With no sign of the lights showing up, an agency spokesman yesterday admitted that “due to an unforeseen delay in finalising the design and technical safety approval for the proposed works, the start date has yet to be finally confirmed”.

“The agency takes safety on the network seriously and it is important that the work carried out on this roundabout meets the safety requirements,” she added.

Graham Plant, the borough council's cabinet member for regeneration and tourism, said it was a big disappointment that there would be another Christmas of traffic congestion.

Trying to squeeze the work in during the Christmas shopping period would cause even more traffic chaos, he added.

He said: “It is absolutely disgraceful that something that was agreed a year ago is still being delayed and procrastinated about by the Highways Agency.

“They already had the scheme on the screen when we were talking to them a year ago. The funding was sorted out, but now we have got another hold-up - what a load of rubbish.”

He said the hold-up on the roundabout work had come on top of major delays to a scheme to fill in ditches alongside the Acle Straight, highlighted earlier this month.
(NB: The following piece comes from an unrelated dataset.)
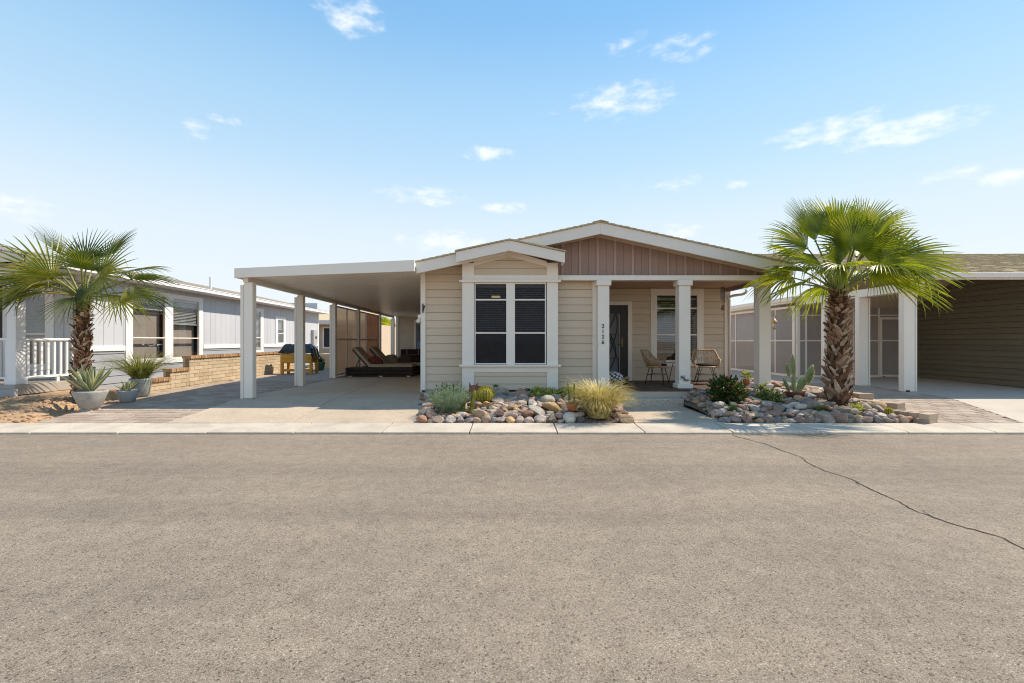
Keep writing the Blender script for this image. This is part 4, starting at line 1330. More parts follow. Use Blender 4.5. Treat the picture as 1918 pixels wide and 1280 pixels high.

He said: “There seems to be a pattern emerging for the Eastern region with the agency deciding

not to spend any money here this year.”

Peter Barry, past president of Norfolk Chamber of Commerce and the boss of Pasta Foods, which employs 130 people in Yarmouth, said: “This is yet another broken promise and given that people are still finding congestion in Yarmouth getting worse, this delay by the Highways Agency is totally unsatisfactory.

“To take 20 minutes to get through a roundabout is ridiculous and the delays in moving goods and people are costing businesses money.”